Hi Matt:
Glad to provide some details.
OK, first of all, a listmember answered me off-list. I thank him but since
he replied off-list I will leave it to him to identify himself.
He provided this information.
-----------------------------------
... the recording you refer to was the Virgil
Thomson\Gertrude Stein opera "The Mother of Us All," recorded during the
1976 summer season of the Santa Fe Opera. The (fairly voluminous)
recording
credits on the initial LP issue (New World NW-288, 2 LPs) read as follows:
Producer: Andrew Raeburn;
Recording Engineer: Jerry Bruck
Production Manager: Mark Dichter
Mastering: Lee Hulko, Sterling Sound
Recording facilities: Viking Studios, Denver, CO
Chief Engineer: Wade Williams
Assistant Engineers: George Counnas, Ron Oren, Darla Reddick
Recorded at The Armory for the Arts, Santa Fe, NM
Director: Alton Walpole; Assistants: David Bigelow, Matthew Heinz
This was reissued on CD as New World 80288, and is still available in that
format, according to the New World website.
-----------------------------------------------------
Then I contacted the recording engineer, Jerry Bruck. I will paraphrase
what Jerry told me, if I get his permission to post his private response
to me, I'll post the whole thing later.
Jerry said that Tom Stockham, inventor of Soundstream, contacted him prior
to the session and asked if he could hang his equipment off the 2-channel
mix/monitor buss. The session was recorded to 16-track tape and later
mixed down, per the above information. Jerry said that he knew this was a
different world when Stockham called the control room and said there was a
hum in the feed coming to his equipment. Jerry turned the monitors up and
didn't hear anything. He called back and asked Stockham at what level and
Stockham replied it was about 80dB down! Can't do that with tape. Jerry
said he compared a 2-track tape recorded off the same buss with the
Soundstream after the first session and said it "left an indelible
impression that digital, while not perfect, was the future."

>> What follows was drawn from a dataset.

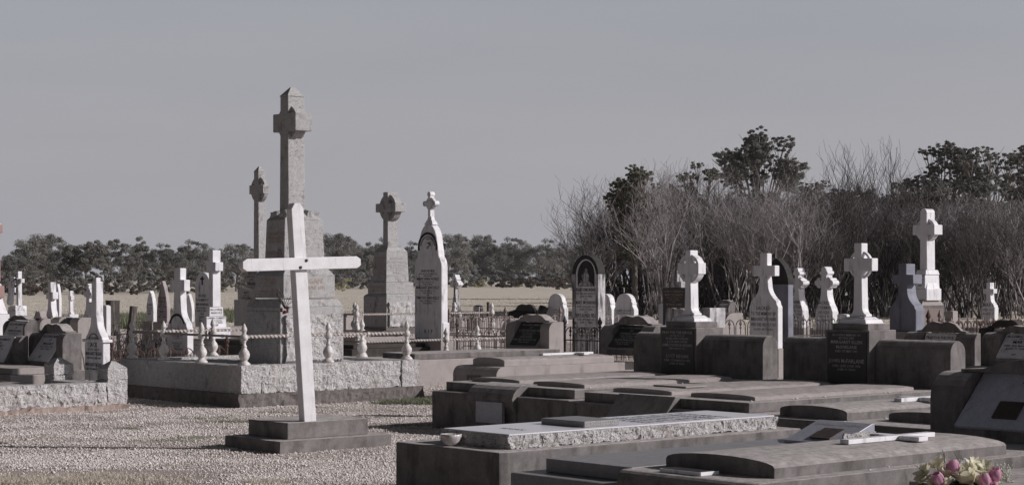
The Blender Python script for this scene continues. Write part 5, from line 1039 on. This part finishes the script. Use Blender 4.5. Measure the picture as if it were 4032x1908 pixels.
def seg_mesh(S):
    P, Q = S[:, 0:3], S[:, 3:6]; D = Q-P; D /= np.linalg.norm(D, axis=1)[:, None]+1e-9; up = np.where(np.abs(D[:, 2:3]) > .9, np.array([[1., 0, 0]]), np.array([[0, 0, 1.]]))
    a = np.cross(D, up); a /= np.linalg.norm(a, axis=1)[:, None]; b = np.cross(D, a); out = []
    for c, r in ((P, S[:, 6:7]), (Q, S[:, 7:8])):
        for k in range(3): out.append(c+(a*math.cos(k*2.094)+b*math.sin(k*2.094))*r)
    V = np.stack(out, 1).reshape(-1, 3); n = len(S); base = 6*np.arange(n)[:, None, None]; F_ = np.array([(0, 1, 4, 3), (1, 2, 5, 4), (2, 0, 3, 5)])[None]
    return V, (F_+base).reshape(-1, 4)
SH = [shrub_segments(s, 6.0, 13, sp) for s, sp in ((1, .9), (2, .6), (3, 1.1), (4, .5), (5, .8))]
prof = lambda px: float(np.interp(px, [2180, 2260, 2330, 2450, 2600, 2680, 2800, 3000, 3200, 3300, 3600, 3700, 3850, 4100], [950, 830, 780, 715, 670, 625, 660, 700, 700, 700, 740, 770, 770, 730]))
def thicket(name, label, items, m, thing_=False):
    Ss = []
    for (k, px, d, yt, rot, wk) in items:
        S = SH[k].copy(); s = wz(yt, d)/6.0; c, q = math.cos(rot), math.sin(rot)
        for o in (0, 3):
            X, Y = S[:, o]*c-S[:, o+1]*q, S[:, o]*q+S[:, o+1]*c; S[:, o] = X*s*wk+wx(px, d); S[:, o+1] = Y*s*wk+d; S[:, o+2] *= s
        Ss.append(S)
    V, Q = seg_mesh(np.concatenate(Ss)); return npmesh(name, V, Q, M[m])
R_ = random.Random(77); its = []
for i in range(78):
    px = 2370+1720*((i*.618+.03) % 1.0); d = R_.uniform(74, 96); its.append((R_.randrange(5), px, d, prof(px)+R_.uniform(-45, 95), R_.uniform(0, 6.28), R_.uniform(.75, 1.05)))
tag(thicket('bare_thicket', '', its[:44], 'twig'), 'dense thicket of leafless grey shrubs behind the right hand graves', 'thicket', kind='stuff')
tag(thicket('dark_thicket', '', its[44:], 'twigdark'), 'darker leafless shrubs mixed through the thicket at right', 'thicket', kind='stuff')
def lone(name, label, k, px, d, yt, wk, m='twig', rot=0): 
    o = thicket('branches', '', [(k, px, d, yt, rot, wk)], m); o.name = name; tag(o, label, 'shrub'); return o
lone('bare_shrub', 'thin leafless shrub spreading at the left end of the thicket', 2, 2360, 78, 765, .95)
lone('bare_shrub', 'low leafless shrub just right of the darkest round tree', 0, 2300, 84, 880, .85)
lone('bare_tree', 'tall leafless tree with fine upright twigs left of the tallest eucalypt', 3, 2680, 82, 628, .8)
lone('bare_tree', 'tall wispy leafless tree standing highest above the right thicket', 3, 3370, 80, 545, .62, 'twigdark', 1)
lone('bare_tree', 'second tall wispy leafless tree right beside the highest bare one', 1, 3490, 82, 530, .6, 'twigdark', 2)
lone('bare_tree', 'leafless tree between the tallest eucalypt and the wispy bare pair', 4, 3180, 84, 690, .8, 'twig', 2)
it = [(px+R_.uniform(-20, 20), R_.uniform(84, 108), max(prof(px)+R_.uniform(60, 260), 780), R_.uniform(150, 230)) for px in range(2560, 4150, 30)]
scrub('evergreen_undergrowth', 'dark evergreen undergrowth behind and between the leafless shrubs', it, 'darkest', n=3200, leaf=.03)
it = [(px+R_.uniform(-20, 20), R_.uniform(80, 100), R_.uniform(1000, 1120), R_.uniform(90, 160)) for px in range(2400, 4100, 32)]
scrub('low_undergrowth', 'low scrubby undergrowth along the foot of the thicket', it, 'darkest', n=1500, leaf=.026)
def tangle():
    R = random.Random(9); mb = MB()
    for k in range(170):
        px = R.uniform(425, 640); d = R.uniform(29.5, 34); p = Vector((wx(px, d), d, 0)); h = R.uniform(.35, .85); q = p+Vector((R.uniform(-.2, .2), R.uniform(-.1, .1), h)); e = q+Vector((R.uniform(-.25, .25), 0, R.uniform(-.25, .05)))
        mb.tube([p, p.lerp(q, .6)+Vector((R.uniform(-.06, .06), 0, .05)), q, e], .008, 4, r1=.004)
    tag(mb.build('dead_weeds', M['twigdark']), 'tangle of tall dead brown weeds behind the rope rail at left', 'weeds', kind='stuff')
tangle()
# ------------------------------------------------------------------ light, sky, camera
S = Vector((1, -.12, .5)).normalized()
li = bpy.data.lights.new('sun', 'SUN'); li.energy = 3.5; li.angle = math.radians(.53); li.color = (1, .95, .935)
lo = bpy.data.objects.new('sun', li); COL.objects.link(lo); lo.rotation_euler = S.to_track_quat('Z', 'Y').to_euler(); lo.location = (30, -5, 20)
w = bpy.data.worlds.new('World'); SC.world = w; w.use_nodes = True; nt = w.node_tree; bg = nt.nodes['Background']
sk = nt.nodes.new('ShaderNodeTexSky'); sk.sky_type = 'NISHITA'; sk.sun_disc = False; sk.sun_elevation = math.asin(S.z); sk.sun_rotation = math.atan2(S.x, S.y); sk.dust_density = 2.0; sk.air_density = 1.0
hs = nt.nodes.new('ShaderNodeHueSaturation'); hs.inputs['Saturation'].default_value = .14
nt.links.new(sk.outputs[0], hs.inputs['Color'])
tc = nt.nodes.new('ShaderNodeTexCoord'); sp = nt.nodes.new('ShaderNodeSeparateXYZ'); nt.links.new(tc.outputs['Generated'], sp.inputs[0])
def wr(a, b, c, d):
    r = nt.nodes.new('ShaderNodeMapRange'); r.interpolation_type = 'SMOOTHSTEP'
    for i, v in zip((1, 2, 3, 4), (a, b, c, d)): r.inputs[i].default_value = v
    nt.links.new(sp.outputs[2], r.inputs[0]); return r.outputs[0]
def wm(kind, f, a, b):
    x = nt.nodes.new('ShaderNodeMix'); x.data_type = 'RGBA'; x.blend_type = kind
    for v, i in ((f, 0), (a, 6), (b, 7)):
        if hasattr(v, 'links'): nt.links.new(v, x.inputs[i])
        else: x.inputs[i].default_value = v
    return x.outputs[2]
haze = wm('MIX', wr(-.02, .26, 0, 1), (3.85, 3.82, 3.98, 1), hs.outputs[0])      # the pale band the dry air leaves along the horizon
deep = nt.nodes.new('ShaderNodeCombineColor')
g = wr(.15, .6, 1, .2)
for i in range(3): nt.links.new(g, deep.inputs[i])
dt = nt.nodes.new('ShaderNodeVectorMath'); dt.operation = 'DOT_PRODUCT'; dt.inputs[1].default_value = (-.755, -.656, 0); nt.links.new(tc.outputs['Generated'], dt.inputs[0])
r = nt.nodes.new('ShaderNodeMapRange'); r.interpolation_type = 'SMOOTHSTEP'                     # unseen sky behind left of the camera, dimmed to deepen shade on fronts
for i, v in zip((1, 2, 3, 4), (-.45, .7, 1, .3)): r.inputs[i].default_value = v
nt.links.new(dt.outputs['Value'], r.inputs[0]); away = nt.nodes.new('ShaderNodeCombineColor')
for i in range(3): nt.links.new(r.outputs[0], away.inputs[i])
haze = wm('MULTIPLY', 1.0, haze, away.outputs[0])
haze = wm('MULTIPLY', wr(.05, .17, 0, 1), haze, (.89, .91, .95, 1))
mp = nt.nodes.new('ShaderNodeMapping'); mp.inputs['Scale'].default_value = (2.2, 2.2, 16); nt.links.new(tc.outputs['Generated'], mp.inputs[0])
nz = nt.nodes.new('ShaderNodeTexNoise'); nz.inputs['Scale'].default_value = 2.0; nz.inputs['Detail'].default_value = 5; nt.links.new(mp.outputs[0], nz.inputs[0])
q = nt.nodes.new('ShaderNodeMapRange'); q.inputs[1].default_value = .3; q.inputs[2].default_value = .7; nt.links.new(nz.outputs['Fac'], q.inputs[0])
haze = wm('MIX', q.outputs[0], wm('MULTIPLY', 1.0, haze, (.965, .97, .98, 1)), wm('MULTIPLY', 1.0, haze, (1.03, 1.025, 1.02, 1)))   # thin veils of cloud
nt.links.new(wm('MULTIPLY', 1.0, wm('MULTIPLY', 1.0, haze, deep.outputs[0]), (1.005, 1.0, 1.035, 1)), bg.inputs[0]); bg.inputs[1].default_value = .1
hm = bpy.data.materials.new('haze'); hm.use_nodes = True; hn = hm.node_tree; hn.nodes.clear(); pv = hn.nodes.new('ShaderNodeVolumePrincipled'); ho = hn.nodes.new('ShaderNodeOutputMaterial')
pv.inputs['Color'].default_value = (.93, .94, 1, 1); pv.inputs['Density'].default_value = .00013; pv.inputs['Anisotropy'].default_value = .1; hn.links.new(pv.outputs[0], ho.inputs['Volume'])
hb = MB().box(-260, 260, -40, 560, -1, 40).build('haze', hm); tag(hb, 'thin pale haze between the graves and the distant trees', 'haze', kind='stuff')
cam = bpy.data.cameras.new('camera'); co = bpy.data.objects.new('camera', cam); COL.objects.link(co); co.location = (0, 0, H); co.rotation_euler = (math.radians(90), 0, 0)
cam.lens = 36*F/4032; cam.sensor_width = 36; cam.shift_y = (HY-954)/4032; cam.clip_end = 9000; cam.clip_start = .1; SC.camera = co
SC.view_settings.view_transform = 'Standard'; SC.view_settings.look = 'None'; SC.view_settings.exposure = 0; SC.view_settings.gamma = 1
SC.cycles.max_bounces = 5; SC.cycles.volume_bounces = 0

As I reported in a previous post, I don't have any solid info what
happened to that first recording after Stockham used it to demonstrate
Soundstream at the next AES convention.
This interview with Jack Renner at Telarc includes Renner's history of how
Telarc and Soundstream got together:
http://www.stereophile.com/interviews/1098jack/
This dovetails with an interview with Stockham here:
http://www.psych.mcgill.ca/levitin/pubspages/stockham.html
The early Soundstream system had a lower sampling rate, at first 37.5kHz.
Stockham says in the interview that's the one he used at Santa Fe. The
system Telarc embraced -- and Stockham confirms that the first Soundstream
recording released on a commercial product (LP) was Telarc's
Fennell/Cleveland Winds record, in 1978 -- was the final version of
Soundstream recorder which was 50kHz/16-bit.
Now, as to the rest of this history, I'll have something for the AES
Historical Committee website when I finish gathering data. Please, ARSC
friends, keep the good facts coming!
-- Tom Fine
----- Original Message -----
From: "Matt Sohn" <mahatma57@xxxxxxxxxxxxx>
To: <ARSCLIST@xxxxxxxxxxxxxxxx>
Sent: Saturday, October 27, 2007 8:49 AM
Subject: Re: [ARSCLIST] Still trying to nail down the first U.S.
all-digital commercial recording
>I have confirmed that the Soundstream recording made at Santa Fe in 1976
>was not used as the master for the LP of that opera. It was a
>demonstration recording and was used to show off the Soundstream system
>at the subsequent AES convention. One thing I'm trying to track down is
>what happened to that recording.
-- Tom Fine
So what was the name of the opera, and who were the principals (and how
the heck did you find out)?
I got so curious about this the other day when you made your initial post
that I called the Santa Fe Opera, and nobody there could tell me!